Opinion
November 16, 1990
Appeal from the Supreme Court, Oneida County, Tenney, J.
Present — Denman, J.P., Boomer, Pine, Balio and Lawton, JJ.
Judgment unanimously reversed on the law without costs and petition dismissed. Memorandum: Special Term should have dismissed this CPLR article 78 proceeding brought to annul the determination of respondent, Zoning Board, as untimely commenced.
The Zoning Ordinance requires a three-foot setback from the side and rear lot lines. Previously, petitioners requested an area variance to construct a new garage 1 1/2 feet from the side and rear lot lines. The Board did not grant the application as requested, but, instead, granted an area variance permitting petitioners to build a garage "on the same basic location as the one removed with no overhangs to be any closer to your neighbor's lines than three (3) feet."

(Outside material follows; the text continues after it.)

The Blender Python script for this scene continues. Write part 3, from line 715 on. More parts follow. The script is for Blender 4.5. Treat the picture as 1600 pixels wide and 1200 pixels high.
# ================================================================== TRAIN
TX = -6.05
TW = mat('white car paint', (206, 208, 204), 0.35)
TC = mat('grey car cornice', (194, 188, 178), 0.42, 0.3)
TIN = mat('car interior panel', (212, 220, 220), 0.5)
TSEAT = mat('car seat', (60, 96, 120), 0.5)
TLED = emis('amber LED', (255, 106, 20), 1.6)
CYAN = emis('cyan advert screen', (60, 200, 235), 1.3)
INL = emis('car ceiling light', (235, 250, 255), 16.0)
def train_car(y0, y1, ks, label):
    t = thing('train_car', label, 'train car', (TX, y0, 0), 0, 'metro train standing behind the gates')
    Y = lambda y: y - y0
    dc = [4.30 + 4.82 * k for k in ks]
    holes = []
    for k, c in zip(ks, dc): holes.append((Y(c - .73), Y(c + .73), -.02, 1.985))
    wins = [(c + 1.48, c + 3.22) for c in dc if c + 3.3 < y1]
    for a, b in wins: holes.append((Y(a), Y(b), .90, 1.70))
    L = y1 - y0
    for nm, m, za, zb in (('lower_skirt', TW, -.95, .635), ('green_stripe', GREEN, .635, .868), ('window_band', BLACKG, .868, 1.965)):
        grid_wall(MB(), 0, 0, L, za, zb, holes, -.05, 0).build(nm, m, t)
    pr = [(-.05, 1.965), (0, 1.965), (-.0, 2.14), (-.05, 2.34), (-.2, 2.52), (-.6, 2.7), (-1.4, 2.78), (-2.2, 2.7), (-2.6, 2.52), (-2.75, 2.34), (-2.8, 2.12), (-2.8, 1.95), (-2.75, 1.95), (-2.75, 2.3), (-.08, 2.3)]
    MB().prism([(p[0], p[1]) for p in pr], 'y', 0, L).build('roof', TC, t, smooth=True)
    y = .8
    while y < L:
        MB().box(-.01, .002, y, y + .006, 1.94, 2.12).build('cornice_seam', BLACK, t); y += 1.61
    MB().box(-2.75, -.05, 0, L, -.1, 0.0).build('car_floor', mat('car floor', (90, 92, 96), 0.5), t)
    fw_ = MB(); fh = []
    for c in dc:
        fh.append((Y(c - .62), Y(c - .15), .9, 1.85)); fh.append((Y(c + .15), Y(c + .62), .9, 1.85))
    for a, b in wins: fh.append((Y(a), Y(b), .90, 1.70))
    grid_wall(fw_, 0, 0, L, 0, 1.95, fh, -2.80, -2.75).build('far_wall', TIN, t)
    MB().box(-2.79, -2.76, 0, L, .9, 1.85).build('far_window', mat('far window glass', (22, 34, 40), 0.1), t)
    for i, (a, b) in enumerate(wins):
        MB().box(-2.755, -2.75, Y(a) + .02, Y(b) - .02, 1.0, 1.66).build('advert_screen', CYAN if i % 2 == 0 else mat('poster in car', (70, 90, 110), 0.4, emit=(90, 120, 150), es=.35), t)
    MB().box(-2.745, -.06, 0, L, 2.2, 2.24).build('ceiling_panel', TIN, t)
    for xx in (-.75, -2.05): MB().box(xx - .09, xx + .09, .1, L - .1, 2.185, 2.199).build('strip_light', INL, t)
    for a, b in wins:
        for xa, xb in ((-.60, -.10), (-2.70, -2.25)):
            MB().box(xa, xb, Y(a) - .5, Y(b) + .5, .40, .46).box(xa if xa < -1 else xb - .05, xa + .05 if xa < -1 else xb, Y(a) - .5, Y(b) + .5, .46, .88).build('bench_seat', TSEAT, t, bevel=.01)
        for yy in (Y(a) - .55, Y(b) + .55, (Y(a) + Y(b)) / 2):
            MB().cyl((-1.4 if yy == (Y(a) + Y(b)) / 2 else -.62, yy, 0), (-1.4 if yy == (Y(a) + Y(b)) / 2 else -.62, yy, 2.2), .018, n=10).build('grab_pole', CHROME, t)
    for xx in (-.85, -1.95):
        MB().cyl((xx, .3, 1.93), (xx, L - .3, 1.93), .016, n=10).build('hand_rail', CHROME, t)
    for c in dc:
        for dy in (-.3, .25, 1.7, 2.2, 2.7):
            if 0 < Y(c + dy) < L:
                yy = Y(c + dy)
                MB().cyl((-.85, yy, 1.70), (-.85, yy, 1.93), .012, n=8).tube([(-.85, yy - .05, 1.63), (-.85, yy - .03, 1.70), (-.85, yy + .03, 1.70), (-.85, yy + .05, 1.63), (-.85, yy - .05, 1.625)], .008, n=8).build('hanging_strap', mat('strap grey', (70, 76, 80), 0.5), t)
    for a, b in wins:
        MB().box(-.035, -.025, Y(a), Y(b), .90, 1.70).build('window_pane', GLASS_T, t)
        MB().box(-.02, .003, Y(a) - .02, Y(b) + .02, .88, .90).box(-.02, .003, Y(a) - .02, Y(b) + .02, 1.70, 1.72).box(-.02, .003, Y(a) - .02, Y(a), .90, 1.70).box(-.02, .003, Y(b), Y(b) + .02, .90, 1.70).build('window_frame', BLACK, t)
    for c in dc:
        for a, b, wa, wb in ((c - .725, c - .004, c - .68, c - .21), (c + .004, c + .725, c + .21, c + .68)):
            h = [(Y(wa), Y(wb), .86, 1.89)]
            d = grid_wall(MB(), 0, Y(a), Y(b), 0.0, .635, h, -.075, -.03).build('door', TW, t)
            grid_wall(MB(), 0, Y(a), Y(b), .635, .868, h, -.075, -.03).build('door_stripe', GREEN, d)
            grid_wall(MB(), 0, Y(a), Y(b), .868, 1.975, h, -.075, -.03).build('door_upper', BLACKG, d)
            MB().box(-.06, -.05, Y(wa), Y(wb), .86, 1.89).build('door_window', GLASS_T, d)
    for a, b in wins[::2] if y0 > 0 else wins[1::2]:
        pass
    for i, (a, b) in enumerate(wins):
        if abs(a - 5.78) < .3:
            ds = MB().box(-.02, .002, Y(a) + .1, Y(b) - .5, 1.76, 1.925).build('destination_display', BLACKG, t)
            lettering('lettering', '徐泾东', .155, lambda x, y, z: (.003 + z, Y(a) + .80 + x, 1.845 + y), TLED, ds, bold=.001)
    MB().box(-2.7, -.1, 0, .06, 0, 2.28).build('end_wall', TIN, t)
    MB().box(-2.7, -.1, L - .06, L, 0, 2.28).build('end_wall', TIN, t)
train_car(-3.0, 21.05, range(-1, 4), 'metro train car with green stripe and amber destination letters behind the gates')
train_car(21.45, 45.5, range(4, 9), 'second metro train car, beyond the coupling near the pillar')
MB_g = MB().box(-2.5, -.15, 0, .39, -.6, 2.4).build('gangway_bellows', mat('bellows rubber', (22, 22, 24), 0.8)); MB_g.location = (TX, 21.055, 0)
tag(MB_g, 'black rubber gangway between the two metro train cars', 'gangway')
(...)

Petitioners surmised that the Board was mistaken concerning the setback of the eaves on the old garage, which were only two feet from the lot lines, and after the Code Enforcement Officer refused to interpret the Board's decision, petitioners commenced construction of the new garage two feet from the lot lines. After the city cited petitioners for a violation of the Zoning Ordinance, petitioners applied for a variance permitting them to retain their garage as constructed two feet from the lot lines. At the hearing, petitioners presented no new facts justifying the granting of an area variance, but attempted to persuade the Board that it was mistaken concerning the location of the old garage. The Board denied the variance and petitioners commenced this proceeding within 30 days of the filing of the decision denying the variance, but more than 30 days from the filing of the decision on the original application (see, General City Law § 82 [1]).
Whether the Board's determination can be described as a denial of an application for reconsideration of the prior determination or as the denial of a new application for the same relief previously requested, it cannot serve to extend the original limitations period. A second hearing to obtain the same relief does not extend the time for review unless a rehearing is mandated or new facts are presented to the Board (see, Matter of Qualey v. Shang, 70 A.D.2d 619; Matter of Davis v. Kingsbury, 30 A.D.2d 944, 945, affd. 27 N.Y.2d 567; Matter of Hall v. Leonard, 260 App. Div. 591, 595, affd. 285 N.Y. 719). Because there is no statutory right to a rehearing, petitioners' request that the Board reconsider its determination did not serve to extend the limitations period (see, Matter of De Milio v. Borghard, 55 N.Y.2d 216). "The rule that the * * * limitations period begins to run on the date that the determination to be reviewed becomes final and binding would be completely emasculated if the petitioner could extend the commencement of this period by merely requesting that reconsideration be given to a prior decision because it is asserted that the earlier decision was based upon facts which were misconstrued" (Matter of De Milio v. Borghard, supra, at 222).
Were we to reach the merits of the appeal, we would reverse the order of Supreme Court and uphold the Board's determination. The Board's finding that practical difficulties justified the granting of the original variance did not entitle petitioners to a greater variance. Section 41 (2) (a) of the Zoning Ordinance of the City of Sherrill authorizes the Board to grant a variance on the condition "that the variance granted by the Board is the minimum variance that will provide for the reasonable use of the property". The denial of a variance will not be considered arbitrary if a variance of lesser magnitude will mitigate the alleged hardship or practical difficulties to the landowner (Gottlieb v. Board of Appeals, 139 A.D.2d 617; Matter of Utter v. Zoning Bd. of Appeals, 72 A.D.2d 659). Petitioners made no showing that compliance with the conditions originally imposed by the Board would result in practical difficulties apart from the additional expense involved in relocating the new garage. The Board had no obligation to consider that expense, which was clearly self-imposed (see, Matter of J.T.T. Contrs. v. Ward, 148 A.D.2d 537; Matter of Sorrenti v. Siegel, 138 A.D.2d 382, lv. denied 73 N.Y.2d 702; Matter of CDK Rest. v. Krucklin, 118 A.D.2d 851). Because petitioners proceeded to construct their new garage in violation of the conditions imposed by the Board, their present difficulties are of their own making and they must assume the expense of dismantling or relocating the garage.